What is the Elam Ending? (Full Explanation of the Rules)


When watching the end of a close basketball game, you'll likely see numerous fouls by the trailing team as they attempt to extend the game.

The "Elam Ending" was created to mitigate late-game fouling and maintain a natural flow to the basketball game until the final buzzer sounds.

While it's still a relatively new concept, it has grown in popularity and even made its way to the highest levels of basketball.

In this post, we’ll highlight how the Elam Ending works, where it started, and how it's being used across the basketball landscape.

What is the Elam Ending?

The Elam Ending is an alternate way to finish basketball games.

Teams win the game by reaching a *target score* which is determined with 4 minutes left.

In this version, the clock is removed from the equation in an attempt to eliminate the boring *late-game fouling* that occurs when the trailing team attempts to extend the game.

These late-game fouls (a) ruin the "flow" of the game and (b) make basketball games last much longer than they should.

Remember when you told a friend or family member -- "There are only 3 minutes left!" -- but that turned into 20-minutes of fouling and free throws?

Elam Ending fixes that.

How Elam Ending Works

The clock is turned off at the first dead ball with under four minutes left in the game.

A *target score* is then determined by taking the leading team's current score and adding a certain number of points to it.

The first team to reach the target score wins the game.

Simple, huh?

Here's an example:

The Basketball Tournament was one of the early adopters of the Elam Ending.

They add eight points to the leading team's score to set the target score. So if the score is 88-80 at the first dead ball with under 4 minutes left in the game, they will set the target score at 96. The first team to reach the target score wins.

The best part?

This means that EVERY GAME ends on a made basket, eliminating dull + boring finishes.

A "game-winner" for every game!

Who Started Elam Ending?

The Elam Ending is named after its founder, Nick Elam.

Nick Elam is a professor at Ball State University and began studying data in 2004, trying to find a better way to end basketball games.

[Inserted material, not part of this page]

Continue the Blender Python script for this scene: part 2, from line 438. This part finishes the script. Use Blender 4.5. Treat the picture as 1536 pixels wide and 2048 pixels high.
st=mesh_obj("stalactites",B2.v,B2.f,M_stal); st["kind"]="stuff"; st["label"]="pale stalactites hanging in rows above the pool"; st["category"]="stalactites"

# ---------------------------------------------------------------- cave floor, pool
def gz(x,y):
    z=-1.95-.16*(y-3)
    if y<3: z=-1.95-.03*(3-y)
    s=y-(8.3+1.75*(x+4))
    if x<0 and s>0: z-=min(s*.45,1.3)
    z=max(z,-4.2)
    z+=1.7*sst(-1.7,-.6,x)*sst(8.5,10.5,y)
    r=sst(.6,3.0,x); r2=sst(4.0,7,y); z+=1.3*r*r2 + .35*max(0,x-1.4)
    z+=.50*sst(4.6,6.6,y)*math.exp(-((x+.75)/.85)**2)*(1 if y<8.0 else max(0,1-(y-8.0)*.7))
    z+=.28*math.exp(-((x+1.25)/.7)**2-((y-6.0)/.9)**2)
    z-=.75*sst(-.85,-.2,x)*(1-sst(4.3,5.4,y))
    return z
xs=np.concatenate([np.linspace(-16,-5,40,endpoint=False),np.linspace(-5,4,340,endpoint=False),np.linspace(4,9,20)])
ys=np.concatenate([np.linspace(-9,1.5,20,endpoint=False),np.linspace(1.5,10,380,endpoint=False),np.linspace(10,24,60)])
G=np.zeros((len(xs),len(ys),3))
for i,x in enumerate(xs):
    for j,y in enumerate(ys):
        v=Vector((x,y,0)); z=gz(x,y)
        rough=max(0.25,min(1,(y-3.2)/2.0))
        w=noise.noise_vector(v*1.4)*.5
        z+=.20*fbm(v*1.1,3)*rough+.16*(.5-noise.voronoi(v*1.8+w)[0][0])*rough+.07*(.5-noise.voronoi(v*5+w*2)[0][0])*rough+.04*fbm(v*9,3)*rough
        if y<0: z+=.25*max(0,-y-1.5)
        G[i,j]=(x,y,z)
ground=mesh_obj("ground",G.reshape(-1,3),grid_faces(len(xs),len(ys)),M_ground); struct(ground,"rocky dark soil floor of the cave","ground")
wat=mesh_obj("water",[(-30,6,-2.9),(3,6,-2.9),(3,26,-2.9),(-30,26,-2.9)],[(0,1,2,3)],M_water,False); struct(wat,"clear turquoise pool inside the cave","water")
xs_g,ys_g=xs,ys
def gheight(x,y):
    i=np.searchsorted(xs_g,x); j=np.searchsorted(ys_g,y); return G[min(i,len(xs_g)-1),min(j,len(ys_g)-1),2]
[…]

His research of over 2,000 NBA and college basketball games verified his hypothesis that the trailing team fouls to prolong games.

His data analysis found that while trailing teams fouled to keep themselves in the game, they were only successful 1.5% of the time.

It was a strategy that not only made games hard to watch, but was also very ineffective.

Nick then came up with the ‘Hybrid Duration Format,’ which has been renamed the Elam Ending.

Here's an interview you might enjoy:

What Leagues Use the Elam Ending?

1. The Basketball Tournament

After Nick Elam came up with the concept for the Elam Ending, he emailed the founders of "The Basketball Tournament" about his new system.

The Basketball Tournament is a single-elimination, winner-takes-all tournament that's paid out over $10 million in prizes since its inception in 2014. It has some of the top non-NBA talent.

In 2017, The Basketball Tournament tested out the Elam Ending...

And by 2018, every game utilized the alternate ending.

Players in TBT have fully embraced the Elam Ending as it's made for exciting ends to games that have garnered a lot of attention.

2. NBA All-Star Game

By 2020, the NBA had even implemented the Elam Ending.

The ending isn't used for regular games, but has been adopted in the All-Star Game.

The NBA All-Star game is known to be non-competitive and generally not fun to watch...

(it's usually just players dunking freely and trying not to get hurt)

But with the Elam Ending being implemented, players got serious and the intensity picked up.

TV ratings spiked in the 4th quarter as the game grew more competitive and people were curious about the Elam Ending.

3. The NBA G League

The NBA's G League adopted the Elam Ending for any game that goes into overtime.

If the game is tied after regulation, they will shut off the clock and the first team to score seven points in the overtime period will win.

For example, if the game is 95-95, they will set the target score at 102.

The G League also has a showcase for NBA scouts called the Las Vegas Showcase that will utilize the Elam Ending for all games.

Instead of playing the fourth quarter, they take the winning team's score, add 25 points, and make that the target score.

4. Pick-up Basketball

Pick-up basketball has long been using an Elam Ending style.

Clocks are rarely used in a pick-up setting.

Instead, teams usually play to a set number of points.

Which is generally the same concept that the Elam Ending uses.



The Elam Ending is an exciting new way to end basketball games.

Its purpose is to eliminate the excessive fouling that plagues the ends of games, keeping the "flow" of the game intact.

While still relatively new, it has already made its way to the biggest parts of the basketball world and will likely only continue to grow.